The record rainfall was blamed for at least three deaths near the central city of Volos and in Karditsa, further to the west, according to the Greek fire service. Three people were reported missing.

A flash flood at a campsite in northwest Turkey, meanwhile, near the border with Bulgaria, killed at least five people and carried away bungalow homes. Another two people died in Istanbul, Turkey’s largest city, where Tuesday’s storms inundated hundreds of homes and workplaces in several neighborhoods.

In Bulgaria, a storm caused floods on the country’s southern Black Sea coast. The bodies of two missing people were recovered from the sea on Wednesday, raising the overall death toll there to four.

Severe weather and climate change

Extreme weather events — both record high temperatures and punishing rainfall — have battered much of Europe and the wider world this year, with climatologists pointing to human-caused global warming as a major culprit.

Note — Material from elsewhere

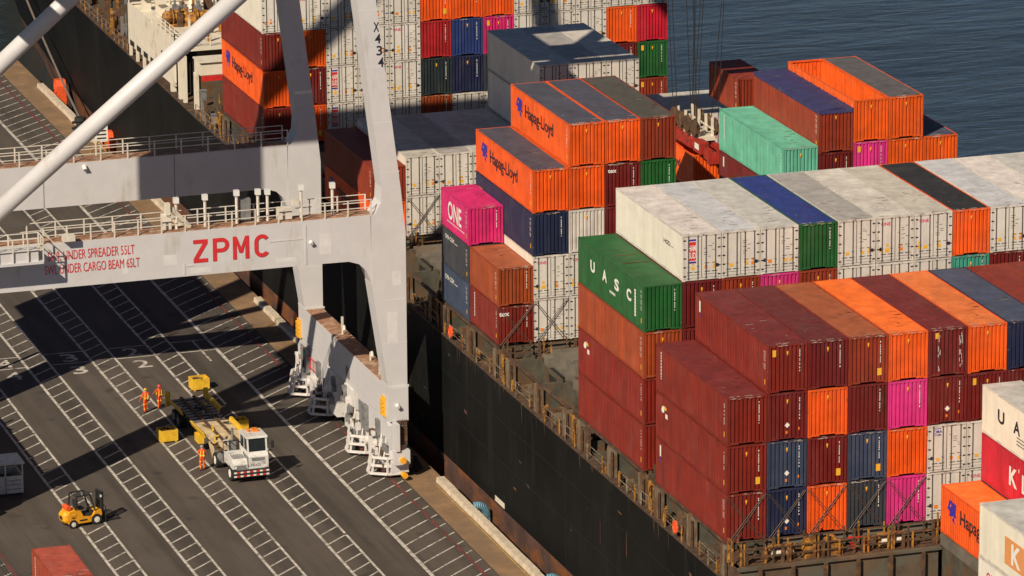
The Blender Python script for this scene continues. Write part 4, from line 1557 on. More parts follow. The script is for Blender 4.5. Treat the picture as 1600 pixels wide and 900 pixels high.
# ------------------------------------------------------------------ the quay crane
crane = tag(empty('quay_crane', (-18.5, 62.5, QZ)), 'huge white portal crane with red letters on its beam, straddling the quay', 'crane')
coff = Vector((18.5, -62.5, -QZ))
def cpart(name, mb, mat, parent=None, smooth=False):
    o = obj(name, mb, mat, parent or crane, smooth=smooth)
    if parent is None:
        o.location = coff
    return o
NY, FY, DP = 51.5, 72.0, 1.6      # front faces of the near and far frames, depth of the legs
def legR(z):
    return -3.65 if z < 6.5 else -3.65-0.118*(z-6.5)
LEG_TOP = 30.0
def zpmc(m, x, Y, z):
    h, w_, t = 1.56, 0.98, 0.27
    k = [0]
    def st(pts):
        k[0] += 1
        yy = Y-0.004-0.0015*k[0]
        m.face([(x+px, yy, z+pz) for px, pz in pts])
    st([(0, h-t), (w_, h-t), (w_, h), (0, h)])
    st([(0, 0), (w_, 0), (w_, t), (0, t)])
    st([(0, t), (t*1.25, t), (w_, h-t), (w_-t*1.25, h-t)])
    x += 1.32
    st([(0, 0), (t, 0), (t, h), (0, h)])
    def arc(cx, cz, r, a0, a1, n=10, sx=1.0):
        for i in range(n):
            p, q = a0+(a1-a0)*i/n, a0+(a1-a0)*(i+1)/n
            st([(cx+sx*r*math.cos(p), cz+r*math.sin(p)), (cx+sx*r*math.cos(q), cz+r*math.sin(q)), (cx+(sx*r-t)*math.cos(q), cz+(r-t)*math.sin(q)), (cx+(sx*r-t)*math.cos(p), cz+(r-t)*math.sin(p))])
            k[0] -= 1
        k[0] += 1
    st([(t, h-t), (0.62, h-t), (0.62, h), (t, h)])
    st([(t, 0.58), (0.62, 0.58), (0.62, 0.58+t), (t, 0.58+t)])
    arc(0.62, (h+0.58)/2, (h-0.58)/2, -math.pi/2, math.pi/2)
    x += 1.36
    w2 = 1.10
    st([(0, 0), (t*.95, 0), (t*.95, h), (0, h)])
    st([(w2-t*.95, 0), (w2, 0), (w2, h), (w2-t*.95, h)])
    st([(t*.95, h), (t*.95, h-0.5), (w2/2-0.12, 0.42), (w2/2, 0.42), (w2/2, 0.80)])
    st([(w2-t*.95, h), (w2/2, 0.80), (w2/2, 0.42), (w2/2+0.12, 0.42), (w2-t*.95, h-0.5)])
    x += 1.46
    arc(0.52, h/2+0.26, 0.52, 0.5, math.pi, 10)
    st([(0, h/2-0.26), (t, h/2-0.26), (t, h/2+0.26), (0, h/2+0.26)])
    arc(0.52, h/2-0.26, 0.52, math.pi, 2*math.pi-0.5, 10)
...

Even as the drenching storms started pummelling Greece, fire crews in other parts of the country were still working to extinguish the unprecedented, deadly wildfires.

Warmer oceans fuel more powerful, less predictable storms, and the United Nations’ World Meteorological Organization released new data Wednesday showing the past three months have been the hottest ever recorded globally.

In March, U.N. Secretary-General Antonio Guterres called on wealthy countries to move up their goals of achieving carbon neutrality as close as possible to 2040 (most nations are currently targeting 2050), in an urgent bid to “defuse the climate time bomb.”

“Humanity is on thin ice, and that ice is melting fast,” the U.N. chief said in a video message as a panel of experts issued areportthat he likened to “a survival guide for humanity.”